Tuesday, July 10, 2012

You can't be a human in a vacuum.

This video, created by the good folks over at People and Chairs, was a gut check for me.



Part of what makes it so funny is that the woman behaved as though she was putting on a generic, universal sort of lipstick (while we could see the specific color going sloppily all over her face). The man wasn't answering an actual phone he could picture, just some archetypal phone.

The thing is, nobody owns an archetypal phone or universal lipstick. I own a very specific phone and -- well, I don't wear lipstick, but if I did, it wouldn't be the Platonic ideal of lipstick, unless that's what happened to be on sale at Target.



Precise object work may seem like a chore, but it will make your life on stage infinitely easier.

I found the idea of object work intimidating when I thought it was about being an impressive mime. The key mistake here is the word "impressive." I thought object work was there for show, so the audience would understand that I knew what I was doing.

When someone told me that improv is not about impressing the audience, object work didn't seem as important, so I didn't put much energy into it. I put all my energy into being a human being in relationship with other human beings.

Lately, though, I'm realizing that it's pretty tough to be a human in a vacuum. I've got to be someplace, and there are probably things in that place that I can touch.

Jet Eveleth, one of my favorite teachers, doesn't coach you to "do more object work." Instead, she says, "Live in your world. Touch your world."

When I take that note, the whole scene opens up. I don't have to stress about inventing clever things or coming up with the next plot point; I can discover what's going on based on what I see in my world.

Object work isn't mainly about technical precision, but a lack of technical precision is often the result of not really seeing your world. If my coffee mug grows and shrinks with abandon, then sort of disappears sometimes, my scene is likely to be clunky and forced. If I'm only pretending to see my world, you'll have to watch me work hard to think of the next thing. That kind of effort is tiring and ugly.

I don't see and touch my world for the sake of the audience. I see and touch my world because I want to give my brain a break, because I want to make my life easier on stage.

Friday, July 6, 2012

In which Rabbit has an amazing audience.

I've coached several troupes, most of them at the local college. A couple of years ago, after a rocky show, I heard a troupe member complaining, "Well, that just wasn't a good audience." We'll call this troupe member Rabbit.

Dear Rabbit,

Do not complain about the audience.

The audience does not control your show. 

An audience can't make a show good, and an audience can't ruin it.

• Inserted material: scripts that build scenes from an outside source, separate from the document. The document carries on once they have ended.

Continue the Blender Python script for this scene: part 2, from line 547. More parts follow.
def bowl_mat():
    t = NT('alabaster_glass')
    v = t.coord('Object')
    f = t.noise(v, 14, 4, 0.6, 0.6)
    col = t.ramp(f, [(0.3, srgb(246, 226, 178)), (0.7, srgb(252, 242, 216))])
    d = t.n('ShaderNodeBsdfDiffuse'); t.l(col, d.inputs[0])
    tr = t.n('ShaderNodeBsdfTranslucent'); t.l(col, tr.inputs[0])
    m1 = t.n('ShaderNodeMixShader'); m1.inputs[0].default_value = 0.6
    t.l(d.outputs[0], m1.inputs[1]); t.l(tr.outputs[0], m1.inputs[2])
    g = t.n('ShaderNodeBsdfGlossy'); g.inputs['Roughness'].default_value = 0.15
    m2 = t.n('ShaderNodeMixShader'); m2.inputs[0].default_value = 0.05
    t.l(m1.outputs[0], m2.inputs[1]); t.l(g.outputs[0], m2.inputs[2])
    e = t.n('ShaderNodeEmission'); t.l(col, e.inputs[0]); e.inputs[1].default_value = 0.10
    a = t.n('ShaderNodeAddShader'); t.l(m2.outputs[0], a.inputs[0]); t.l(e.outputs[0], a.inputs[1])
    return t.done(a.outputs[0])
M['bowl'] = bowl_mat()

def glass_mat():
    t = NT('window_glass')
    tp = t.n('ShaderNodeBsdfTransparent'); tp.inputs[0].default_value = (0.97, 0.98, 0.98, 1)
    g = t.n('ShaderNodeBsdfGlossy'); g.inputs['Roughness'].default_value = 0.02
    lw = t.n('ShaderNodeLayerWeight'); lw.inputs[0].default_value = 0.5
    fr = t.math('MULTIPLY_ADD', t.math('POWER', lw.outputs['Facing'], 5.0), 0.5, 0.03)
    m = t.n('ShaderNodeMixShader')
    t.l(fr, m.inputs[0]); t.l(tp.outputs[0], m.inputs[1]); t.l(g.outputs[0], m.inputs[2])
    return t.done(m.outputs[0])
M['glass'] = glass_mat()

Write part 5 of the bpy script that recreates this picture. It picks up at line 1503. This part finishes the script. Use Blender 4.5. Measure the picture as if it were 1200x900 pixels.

At your small Christian college, the audience is especially gracious. That can be more harmful than helpful, because sometimes they laugh just to be polite, and it's easy to become dazed by their laughter and lose focus.

The audience is full of your Friends-and-Relations, who are going to cheer for you no matter what because they know you, Rabbit. They're on your side. They want to make you happy because you're a nice guy, and they want you to keep inviting them over for honey and tea.

You don't want the audience to laugh and cheer just because you're Rabbit. You want them to laugh and cheer because something they saw and heard resonated with them.

If they don't laugh, it's not because there's something wrong with the audience. They showed up, they paid a dollar, and that makes them an amazing audience, Rabbit.

A real bad audience would be one that didn't plan on seeing an improv show. They were sitting in a bar or a coffee shop, trying to talk with their friends or do homework, and somehow an improv show interrupted them. That's a bad audience, but it's not their fault, because they didn't buy into this whole improv thing in the first place. (Theater is a lot like church in that way, but we can talk about that another time.)

One day you may look out into the audience and see not a single Friend-or-Relation, and that's ok. It might mean that you've gotten good enough that strangers want to watch.You may never have an audience as much on your side as your Friends-and-Relations are, so this is a time to play hard. You know they'll love you even if you fail, so there's no point holding back.

Big or small, loud or soft, familiar or strange, your audience is amazing. Make sure to say thank you.